さらに、是が非でも無期契約の社員を増やしたく会社は、法施行のスケージュールの間隙を縫うように、こんな姑息な手段に出ることも考えられる。
「5年ルールの申し込みができるのは、法が施行された2013年4月以降に成立した労働契約からカウントされるため、一番早い人でも2018年4月1日以降となります。
この間に会社が契約更新の上限を5年以内に定めてしまえば、5年ルールの権利が発生する前に雇用関係が切れてしまいます。今後、こうした『雇い止め』の事例が出ないとも限りません」(稲毛さん)

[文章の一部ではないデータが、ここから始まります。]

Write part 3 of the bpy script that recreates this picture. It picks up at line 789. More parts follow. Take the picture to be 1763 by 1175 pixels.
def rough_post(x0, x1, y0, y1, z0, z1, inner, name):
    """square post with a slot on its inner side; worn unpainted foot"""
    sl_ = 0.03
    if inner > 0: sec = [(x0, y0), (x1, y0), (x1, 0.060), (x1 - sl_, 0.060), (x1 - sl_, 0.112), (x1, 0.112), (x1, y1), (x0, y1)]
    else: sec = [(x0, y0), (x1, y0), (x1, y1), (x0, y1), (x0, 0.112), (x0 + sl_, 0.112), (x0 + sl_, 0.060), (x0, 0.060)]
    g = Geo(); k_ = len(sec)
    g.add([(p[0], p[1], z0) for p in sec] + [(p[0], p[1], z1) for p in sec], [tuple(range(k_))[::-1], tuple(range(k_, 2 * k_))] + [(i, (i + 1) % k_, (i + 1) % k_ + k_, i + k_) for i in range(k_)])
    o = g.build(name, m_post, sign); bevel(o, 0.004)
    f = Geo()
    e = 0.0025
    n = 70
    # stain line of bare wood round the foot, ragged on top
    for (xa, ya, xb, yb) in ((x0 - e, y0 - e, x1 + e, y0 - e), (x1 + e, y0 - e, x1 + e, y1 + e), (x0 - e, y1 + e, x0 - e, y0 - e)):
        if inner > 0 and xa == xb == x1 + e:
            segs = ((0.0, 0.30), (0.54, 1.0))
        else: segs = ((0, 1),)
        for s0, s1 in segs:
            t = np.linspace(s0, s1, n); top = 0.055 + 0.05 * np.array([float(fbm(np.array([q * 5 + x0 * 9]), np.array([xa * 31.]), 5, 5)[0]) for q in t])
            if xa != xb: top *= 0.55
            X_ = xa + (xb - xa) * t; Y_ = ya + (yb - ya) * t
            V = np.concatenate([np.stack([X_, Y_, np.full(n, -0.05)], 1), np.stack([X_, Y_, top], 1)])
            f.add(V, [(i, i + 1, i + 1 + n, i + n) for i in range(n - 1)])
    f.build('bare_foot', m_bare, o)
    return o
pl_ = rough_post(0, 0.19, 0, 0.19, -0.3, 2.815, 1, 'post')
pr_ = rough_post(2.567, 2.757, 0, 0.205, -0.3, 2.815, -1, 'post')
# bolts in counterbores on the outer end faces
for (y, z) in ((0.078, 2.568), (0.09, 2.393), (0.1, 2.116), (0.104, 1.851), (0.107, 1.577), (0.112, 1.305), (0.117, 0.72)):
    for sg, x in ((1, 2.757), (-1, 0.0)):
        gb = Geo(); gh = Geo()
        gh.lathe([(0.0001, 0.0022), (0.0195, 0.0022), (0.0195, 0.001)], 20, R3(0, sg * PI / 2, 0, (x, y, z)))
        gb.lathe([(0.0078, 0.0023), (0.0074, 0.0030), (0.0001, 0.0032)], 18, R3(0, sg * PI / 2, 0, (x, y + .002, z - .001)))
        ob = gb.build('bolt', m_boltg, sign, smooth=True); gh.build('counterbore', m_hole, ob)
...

まだ5年ルールの適用者が一人もいないだけにピンと来ない話ではあるが、労働者の雇用を安定させるために導入された制度のはずが、労働環境の悪化に繋がってしまえば改正した意味がなくなる。
そもそも、非正社員の根本的な問題は、賃金の低さにあると稲毛さんは指摘する。
「いま、契約社員の人でも月給23万円、時給にして1500円も貰えれば御の字という方はけっこういますが、それは新入社員レベルです。
いくら契約期間の定めが外れても、昇給も含めて給与体系の引き上げが行われなければ非正規社員の労働条件はいつまでたっても改善されないでしょう」
新しい制度を活用するのはいいが、労働者側も2018年までに自分の理想とする働き方とそれに見合った給料レベルをじっくり見つめ直す必要があるだろう。